If a man finds it very hard to forgive injuries, let him look at a crucifix, and think that Christ shed all His Blood for him, and not only forgave His enemies, but even prayed His Heavenly Father to forgive them also. Let him remember that when he says the Pater Noster, every day, instead of asking pardon for his sins, he is calling down vengeance on himself.
-------- St. Philip

To leave our prayer when we are called to do some act of charity for our neighbor, is not really a quitting of prayer, but leaving Christ for Christ. Even in the midst of a crowd we can be going on to perfection.
-------- St. Philip

We must sometimes bear with little defects in others, as we have, against our will, to bear with natural defects in ourselves. If we wish to keep peace with our neighbor, we should never remind anyone of his natural defects. St. Philip

Everyone ought to yield readily to the opinion of another, and to argue in favor of another, and against himself, and take things in good part.
-------- St. Philip

Be as gentle always as possible; and remember that you will catch more flies with a spoonful of honey than with a hundred barrels of vinegar. Such is the nature of the human mind; it rebels against severity, but gentleness renders it amenable to everything. A soft word appeases anger, as water extinguishes fire. No soul so ungrateful, but kindness can make it bear fruit. To speak truths sweetly is to throw burning coals, or rather roses, into a person's face.
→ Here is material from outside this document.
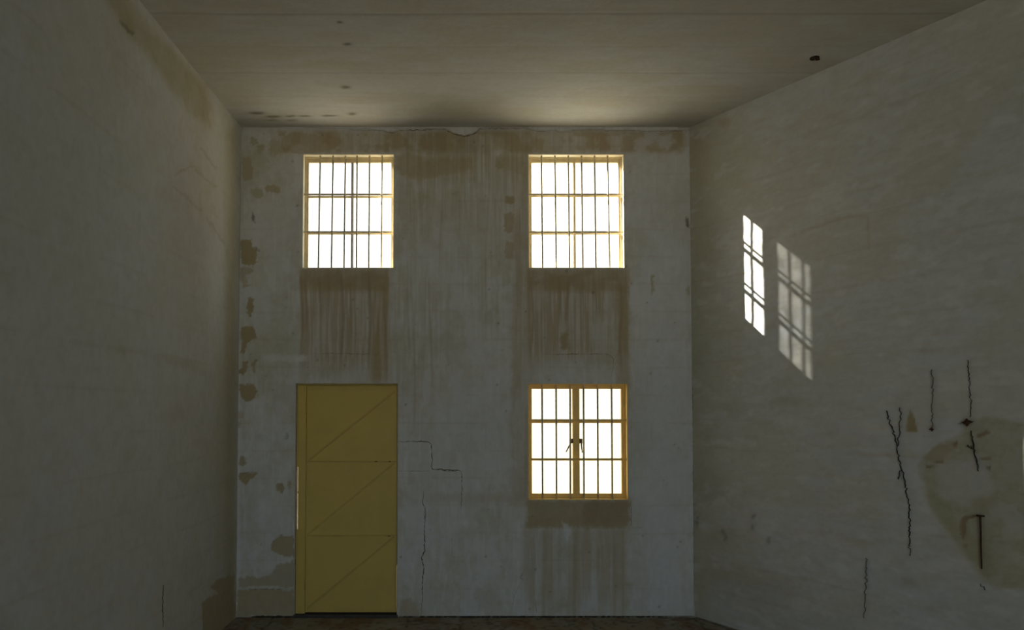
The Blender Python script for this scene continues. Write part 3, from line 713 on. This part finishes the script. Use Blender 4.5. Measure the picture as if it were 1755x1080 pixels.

How can anyone be angry with another who fights him with pearls and diamonds?
-------- St. Francis of Sales

I know well that many of the rich show mercy to the poor, but they do it by the hands of others. They give their gold, but not their personal services, because the sight of misery inspires disgust and makes them ill. I will not find fault with this weakness, nor will I call it unmerciful. But I must be allowed to say that true love and perfect faith raise the mind above such infirmities and make it strong for holy services of love. St. Jerome

Alas! if we consider our neighbor outside the Heart of Our Lord, we run the risk of not loving him fondly, nor constantly, nor impartially. But within It, who would not love him, live with him, tolerate his imperfections, who would find him disagreeable or tiresome? But our neighbor is in the Heart of Our Saviour, and he is so much loved by It, and considered so worthy of love, that the lover dies for love of him.
-------- St. Francis de Sales

Why should we not bear with those with whom He has borne, keeping before our eyes the great example of Jesus Christ praying on the Cross for His enemies? For they have not yet crucified us, they have not yet persecuted us to death, we have not yet resisted unto blows. But who will not love this beloved enemy for whom Jesus Christ has prayed and for whom He has died?
-------- St. Francis de Sales

There are so many sorts of troubles in this world, and so many people who are afflicted in different ways, that we ought to be very glad when we can help anyone to carry their cross.
-------- St. Chantal

Love the worst men, love in them the remains of faith which they still preserve, or, if they have lost it all, love the virtues of which they are bereft, love the sacred image they bear, love the Blood of Christ with which you believe them to have been redeemed.